L’Église nigériane s’est à son tour engagée dans la lutte contre le viol, le qualifiant de « crime odieux », acte « barbare et criminel » et intervenant par la voix des archevêques des deux plus importantes villes du pays. Dans son homélie dominicale du 21 juin, Mgr Ignatius Ayau Kaigama, archevêque de la capitale fédérale Abuja, dénonçait « la culture du viol [comme] aussi répugnante et répréhensible que déshumanisante », tout en demandant que les auteurs de viols soient poursuivis.

Dans son homélie, le prélat ajoutait que les viols sont les symptômes « d’une société impie et dysfonctionnelle », d’un « monde malade » que les chrétiens sont appelés à aider à restaurer. Et se référant à la lettre apostolique du pape François « Vous êtes la lumière du monde », il affirmait l’impact négatif des abus sexuels sur la communauté chrétienne : « Les crimes d’abus sexuels offensent Notre Seigneur, causent des dommages physiques, psychologiques et spirituels aux victimes et nuisent à la communauté des fidèles », avant d’élargir son propos à « la corruption, la malhonnêteté, l’oppression, la luxure et de nombreux maux dans la société », dont le viol est une expression. Mgr Kaigama, s’appuyant sur des figures bibliques (Jérémie, Ananias, Azarias et Misaël, Jean-Baptiste) qui ne craignaient pas de dire la vérité face à l’opposition, a ensuite appelé les chrétiens d’Abuja et du pays à ne pas avoir pas de « s’exprimer et d’agir contre les comportements impies, l’injustice, la corruption, la politique sans moralité, la mauvaise gouvernance, etc. »

Une semaine plus tard, Mgr Alfred Adewale Martins, archevêque de Lagos, la plus grande ville nigériane, lui emboîtait le pas dans un rapport signé du directeur des communications sociales de l’archidiocèse. Il y invite les acteurs de la société à « travailler ensemble pour réprimer ce malaise social avant qu’il ne dévore tout le monde : (…) Les parents, les organismes religieux et les organisations non gouvernementales (ONG) doivent délibérément apprendre aux garçons à respecter les femmes ; les organismes gouvernementaux concernés doivent prêter attention aux contenus suggestifs qui sexualisent les filles dans les vidéos musicales et appliquer des restrictions plus strictes sur les matériels pornographiques qui sont si facilement disponibles sur Internet. » Il appelle également à faire de la justice pour les victimes et de la condamnation des auteurs une priorité, et invite tous les professionnels concernés à aider les victimes à surmonter le traumatisme.

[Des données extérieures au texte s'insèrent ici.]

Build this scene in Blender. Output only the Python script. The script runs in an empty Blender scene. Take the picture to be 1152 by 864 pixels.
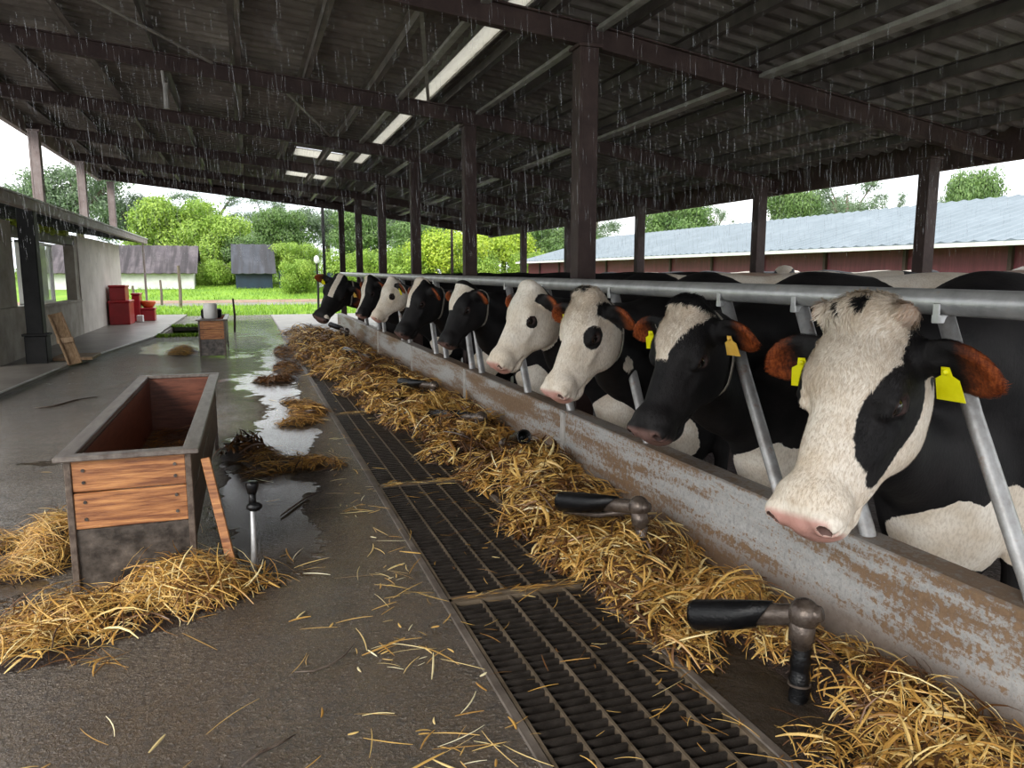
import bpy, math, random
import numpy as np
from mathutils import Vector, Matrix
random.seed(7); rng = np.random.default_rng(7)
PI = math.pi
scene = bpy.context.scene
COL = scene.collection

# ------------------------------------------------------------------ materials
def new_mat(name):
    m = bpy.data.materials.new(name); m.use_nodes = True
    nt = m.node_tree; b = nt.nodes['Principled BSDF']
    return m, nt, b
def N(nt, t, **kw):
    n = nt.nodes.new(t)
    for k, v in kw.items():
        if k.startswith('i_'):
            key = k[2:]
            key = int(key) if key.isdigit() else key
            n.inputs[key].default_value = v
        else: setattr(n, k, v)
    return n
def ramp(nt, fac, stops):
    r = N(nt, 'ShaderNodeValToRGB'); el = r.color_ramp.elements
    while len(el) < len(stops): el.new(0.5)
    for e, (p, c) in zip(el, stops):
        e.position = p; e.color = (c[0], c[1], c[2], 1)
    nt.links.new(fac, r.inputs[0]); return r.outputs[0]
def noise(nt, scale, detail=4, rough=0.6, stretch=None, coord='Object', dist=0):
    tc = N(nt, 'ShaderNodeTexCoord'); out = tc.outputs[coord]
    if stretch:
        mp = N(nt, 'ShaderNodeMapping'); mp.inputs['Scale'].default_value = stretch
        nt.links.new(out, mp.inputs[0]); out = mp.outputs[0]
    n = N(nt, 'ShaderNodeTexNoise'); n.inputs['Scale'].default_value = scale
    n.inputs['Detail'].default_value = detail; n.inputs['Roughness'].default_value = rough
    n.inputs['Distortion'].default_value = dist
    nt.links.new(out, n.inputs['Vector']); return n.outputs['Fac']
def mixc(nt, f, a, b):
    m = N(nt, 'ShaderNodeMix', data_type='RGBA')
    for s, v in ((m.inputs[0], f), (m.inputs[6], a), (m.inputs[7], b)):
        if hasattr(v, 'is_output'): nt.links.new(v, s)
        elif isinstance(v, (tuple, list)): s.default_value = (v[0], v[1], v[2], 1)
        else: s.default_value = v
    return m.outputs[2]
def mth(nt, op, a, b=0.0, c=0.0):
    m = N(nt, 'ShaderNodeMath', operation=op)
    for i, v in enumerate((a, b, c)):
        if hasattr(v, 'is_output'): nt.links.new(v, m.inputs[i])
        else: m.inputs[i].default_value = v
    return m.outputs[0]
def sstep(nt, v, lo, hi, a=0.0, b=1.0):
    m = N(nt, 'ShaderNodeMapRange', interpolation_type='SMOOTHSTEP')
    m.inputs[1].default_value = lo; m.inputs[2].default_value = hi
    m.inputs[3].default_value = a; m.inputs[4].default_value = b
    nt.links.new(v, m.inputs[0]); return m.outputs[0]
def bump(nt, b, h, strength=0.3, dist=0.01):
    n = N(nt, 'ShaderNodeBump'); n.inputs['Strength'].default_value = strength
    n.inputs['Distance'].default_value = dist
    nt.links.new(h, n.inputs['Height']); nt.links.new(n.outputs[0], b.inputs['Normal'])
def attr(nt, name):
    a = N(nt, 'ShaderNodeAttribute'); a.attribute_name = name; return a
def mottled(name, c1, c2, scale=6, rough=0.7, metal=0, c3=None, stretch=None, bstr=0.3, bdist=0.005, lo=0.35, hi=0.65, spec=0.5):
    m, nt, b = new_mat(name)
    f = noise(nt, scale, 6, 0.65, stretch)
    st = [(lo, c1), (hi, c2)]
    if c3: st.append((min(1, hi + 0.15), c3))
    nt.links.new(ramp(nt, f, st), b.inputs['Base Color'])
    b.inputs['Roughness'].default_value = rough; b.inputs['Metallic'].default_value = metal
    b.inputs['Specular IOR Level'].default_value = spec
    if bstr: bump(nt, b, noise(nt, scale * 6, 4, 0.6, stretch), bstr, bdist)
    return m

M = {}
M['steel'] = mottled('painted_brown_steel', (0.030, 0.017, 0.015), (0.058, 0.036, 0.031), 5, 0.6, 0.0, (0.09, 0.056, 0.044), spec=.25)
M['steel_pale'] = mottled('weathered_pale_steel', (0.20, 0.15, 0.14), (0.30, 0.25, 0.235), 5, 0.6, 0.0)
M['purlin'] = mottled('purlin_steel', (0.035, 0.028, 0.026), (0.085, 0.07, 0.062), 4, 0.55, 0.1, (0.15, 0.13, 0.11))
M['purlin_pale'] = mottled('pale_purlin_steel', (0.10, 0.085, 0.075), (0.20, 0.175, 0.155), 4, 0.6)
M['light_metal'] = mottled('light_conduit', (0.18, 0.17, 0.15), (0.32, 0.30, 0.27), 5, 0.5)
M['galv'] = mottled('galvanised_pipe', (0.32, 0.32, 0.315), (0.50, 0.50, 0.495), 9, 0.38, 0.5, (0.46, 0.38, 0.30), lo=0.3, hi=0.62)
M['rusty_galv'] = mottled('rusty_galvanised_pipe', (0.24, 0.225, 0.21), (0.42, 0.42, 0.42), 11, 0.42, 0.4, (0.27, 0.15, 0.08), lo=0.3, hi=0.58)
M['black_rubber'] = mottled('black_rubber', (0.003, 0.003, 0.0035), (0.008, 0.008, 0.0085), 22, 0.2, 0, stretch=(1, 1, 1), bstr=0.6, bdist=0.004, spec=.28)
M['elbow'] = mottled('worn_cast_metal', (0.07, 0.052, 0.042), (0.17, 0.135, 0.11), 18, 0.25, 0.5, (0.34, 0.26, 0.21), bstr=0.4)
M['wood_orange'] = mottled('wet_orange_plank', (0.17, 0.055, 0.018), (0.42, 0.175, 0.06), 5, 0.38, 0, (0.60, 0.30, 0.11), stretch=(1.0, 1.0, 14), bstr=0.5, lo=.38, hi=.56)
M['wood_dark'] = mottled('weathered_dark_board', (0.055, 0.035, 0.025), (0.14, 0.105, 0.08), 6, 0.5, 0, (0.22, 0.19, 0.16), stretch=(6, 0.7, 6))
M['wood_grey'] = mottled('grey_wet_rim_board', (0.085, 0.066, 0.055), (0.19, 0.165, 0.145), 7, 0.35, 0, (0.27, 0.245, 0.22), stretch=(5, 1, 5))
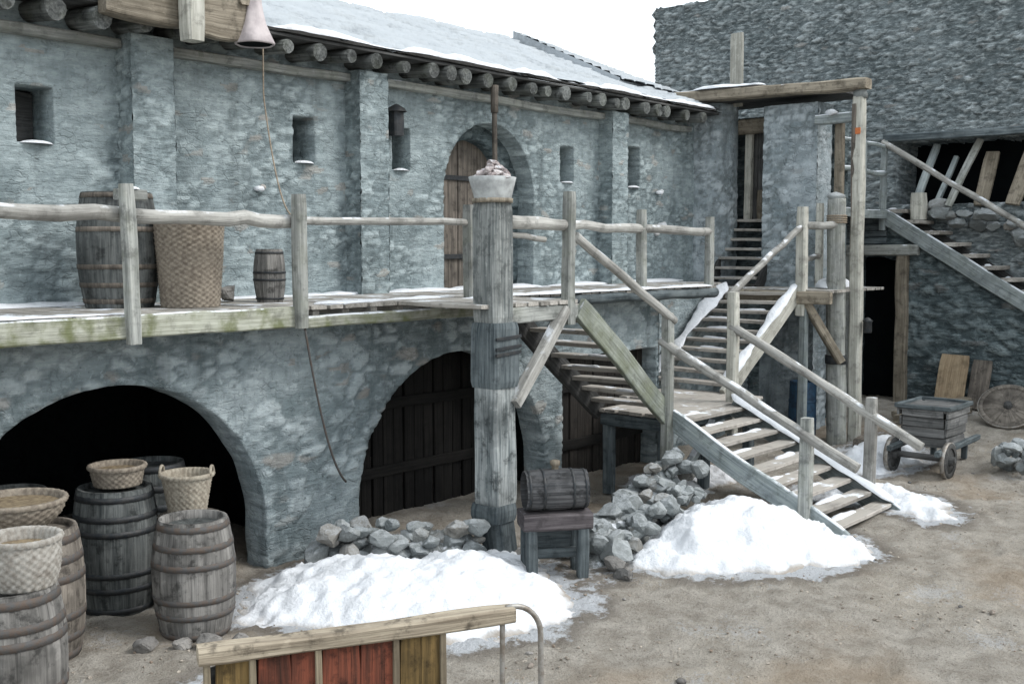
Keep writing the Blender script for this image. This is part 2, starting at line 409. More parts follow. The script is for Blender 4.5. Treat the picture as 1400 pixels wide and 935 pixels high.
# ------------------------------------------------------------------ ground
_fr = random.Random(41); FEET = []
for _ in range(9):          # walked paths across the yard
    fx, fy, fa = _fr.uniform(6, 15), _fr.uniform(-8.6, -5.4), _fr.uniform(-.9, 1.4)
    for q in range(9):
        fa += _fr.uniform(-.25, .25); fx += .36 * math.cos(fa); fy += .36 * math.sin(fa); o_ = .09 * (1 if q % 2 else -1)
        FEET.append((fx - o_ * math.sin(fa), fy + o_ * math.cos(fa), math.cos(fa), math.sin(fa)))
FG = {}
for f_ in FEET:
    for i_ in (-1, 0, 1):
        for j_ in (-1, 0, 1): FG.setdefault((int(f_[0] // .3) + i_, int(f_[1] // .3) + j_), []).append(f_)
def dents(x, y):
    h = 0
    for (fx, fy, c_, s_) in FG.get((int(x // .3), int(y // .3)), ()):
        u = ((x - fx) * c_ + (y - fy) * s_) / .15; v = (-(x - fx) * s_ + (y - fy) * c_) / .065; q = u * u + v * v
        if q < 2.2: h += -.028 * max(0, 1 - q) ** .5 + .010 * max(0, 1 - abs(q - 1.4) / .8)
    for k in (0, .95):      # cart ruts
        q = abs(y - (-8.6 + .30 * (x - 6) + .35 * math.sin(x * .45) + k)) / .10
        if q < 2.4 and 4 < x < 17: h += (-.026 * max(0, 1 - q * q) + .012 * max(0, 1 - abs(q - 1.5) / .8)) * (.6 + .6 * nz(x * .9, k, 3))
    return h
def gh(x, y):
    d = max(0.0, abs(y + 4) - 14) + max(0.0, abs(x - 12) - 18)
    k = 1 / (1 + d * .2)
    return .33 * sm(15.5, 20, x) + (dents(x, y) if 3 < x < 18 and -9.3 < y < -4 else 0) + k * (.05 * nz(x * .5, y * .5, 1) + .030 * nz(x * 1.7, y * 1.7, 7) + .026 * nz(x * 4.3, y * 4.3, 3) + .022 * nz(x * 9, y * 9, 8) + .008 * nz(x * 20, y * 20, 5))
def lines(lo, hi, a, b, st):
    L = []; x = a
    while x < b: L.append(x); x += st
    out = [lo, lo * .5 + a * .5, a - 12, a - 5, a - 2, a - .7] + L + [b, b + .7, b + 2, b + 5, b + 12, hi * .5 + b * .5, hi]
    return sorted(out)
gx = lines(-250, 300, 2, 21, .065); gy = lines(-300, 300, -9.2, -1.0, .055)
def inpoly(P, x, y):
    c = False; j = len(P) - 1
    for i in range(len(P)):
        if (P[i][1] > y) != (P[j][1] > y) and x < (P[j][0] - P[i][0]) * (y - P[i][1]) / (P[j][1] - P[i][1]) + P[i][0]: c = not c
        j = i
    return c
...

Les gouverneurs des 36 États de la république fédérale ont par ailleurs déclaré l’état d’urgence pour le viol et toute autre forme de violence basée sur le genre contre les femmes et les enfants. Mgr Adewale Martins insiste d’ailleurs auprès des parlementaires pour que soit appliquée la loi sur les droits de l’enfant, en vue de prévenir les abus. Et il ajoute : « Le viol est un acte intrinsèquement mauvais qui est encore plus grave et condamnable lorsqu’il est infligé à des enfants soit par les parents (inceste), soit par ceux qui exercent sur eux une forme quelconque d’autorité, en particulier ceux qui sont responsables de leur éducation ».

Des prises de consciences dans la société et l’Église du Nigeria qui devraient déboucher sur davantage de vigilance dans ce pays classé comme l’un des dix plus dangereux pour les femmes, et dans lequel, selon les Nations Unies, une femme sur quatre est victime de viol avant l’âge de 18 ans.